An initial report into King & Wood Mallesons‘ now defunct European arm states unsecured creditors are expected to lose £33.5m as administrators Quantuma continue to sift through the affairs of legacy SJ Berwin.
The firm was moved into administration in mid-January, in what was Europe’s largest ever legal collapse. The report says £37m is owed to unsecured creditors, but only £3.5m was available at 17 January.
Barclays, which is listed as having both secured and unsecured debt, has £13m of debt which is unsecured. The report says of its total debt, Barclays has a valid security over £16.5m, which the joint administrators’ lawyers are reviewing as per standard procedure. It is not yet clear how much of this money will be recovered.
Of the unsecured creditors, £6.8m is owed to trade creditors, just over £3m for premises and £985,000 to HMRC. Former members of the LLP are also still owed £12.6m.
The report states that Quantuma has recovered £6.7m from sales of parts of the business, such as to DLA Piper, Reed Smith, Greenberg Traurig and other purchasers, and made payments from this of about £1.6m to pay for the administration. This means about £5.02m has been recovered for Barclays as at 10 March 2017.

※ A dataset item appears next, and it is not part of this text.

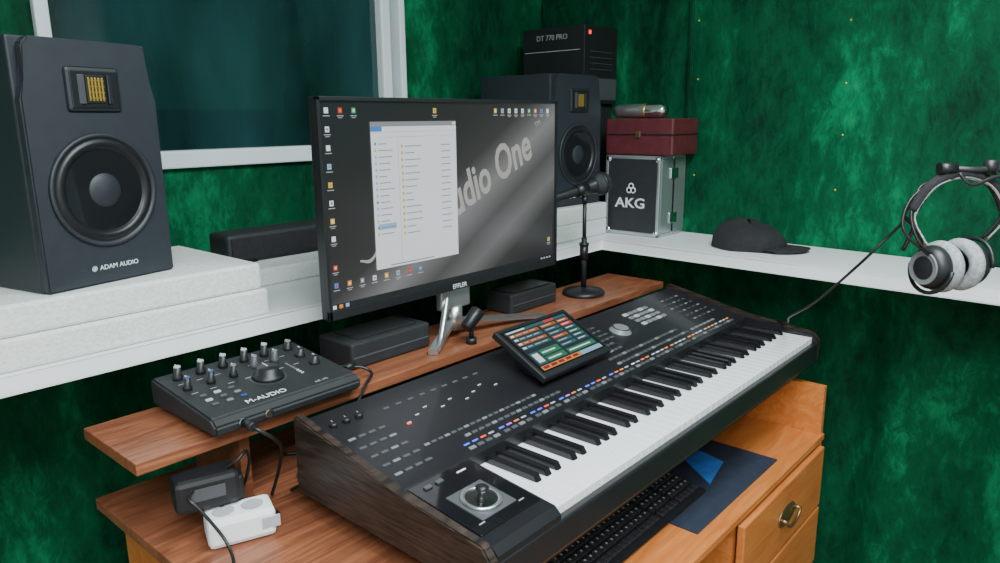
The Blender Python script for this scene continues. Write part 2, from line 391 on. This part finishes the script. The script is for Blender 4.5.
text('wallpaper_title','Studio One',.118,T((1.500,YS-.0004,1.456))@FRONT@R(tilt,'Z')@Matrix.Diagonal((.70,1,1,1)),S_ST,root,align='RIGHT',shear=.22,ext=0,off=.0028)
text('trademark','TM',.018,T((1.512,YS-.0004,1.528))@FRONT@R(tilt,'Z'),S_ST,root,ext=0)
g=G('wallpaper_swirl')
sp=spline([(.925,YS-.0006,1.262),(.955,YS-.0006,1.258),(.985,YS-.0006,1.290),(1.0,YS-.0006,1.305)],6)
for i in range(len(sp)-1):
    a,b=sp[i],sp[i+1]; wA=.004+.014*i/len(sp); wB=.004+.014*(i+1)/len(sp)
    g.quad([a,b,b+Vector((0,0,wB)),a+Vector((0,0,wA))],S_ST)
g.done(parent=root)
text('brand_print','EFFLER',.016,T((1.215,1.1963,mz0+.004))@FRONT,TXT,root,align='CENTER')
g=G('stand')
g.b2(1.17,1.27,1.215,1.235,1.10,1.20,SILV,bev=.004)
def leg(p,q):
    p=Vector(p);q=Vector(q); d=q-p; n=Vector((-d.y,d.x,0)).normalized()*.011
    z=Vector((0,0,.012)); mi=g.mi(SILV)
    vs=[p-n,p+n,q+n*.9,q-n*.9]; a=[g.bm.verts.new(v) for v in vs]; b=[g.bm.verts.new(v+z) for v in vs]
    for f in ((a[0],a[1],a[2],a[3]),(b[3],b[2],b[1],b[0]))+tuple((a[i],b[i],b[(i+1)%4],a[(i+1)%4]) for i in range(4)):
        g.bm.faces.new(f).material_index=mi
g.tube(spline([(1.20,1.225,1.14),(1.17,1.205,1.10),(1.13,1.180,1.05),(1.105,1.165,1.033)],6),.008,SILV,10,rad=None)
leg((1.085,1.160,1.026),(1.225,1.235,1.060)); leg((1.225,1.23,1.06),(1.50,1.165,1.026)); leg((1.225,1.225,1.06),(1.30,1.32,1.026))
g.cyl((1.225,1.228,1.075),.02,.06,SILV)
g.done(parent=root)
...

The report says in the five months to 30 September 2016, KWM’s European arm had an operating profit of £9.3m, while it profit had stood at £52.3m for the 12 months to April that year, a fall from £63.8m in April 2015.
While in early 2016 legacy SJ Berwin had more than 160 partners and 900 staff in Europe, its collapse meant its partnership headed to more than 20 firms by January 2017.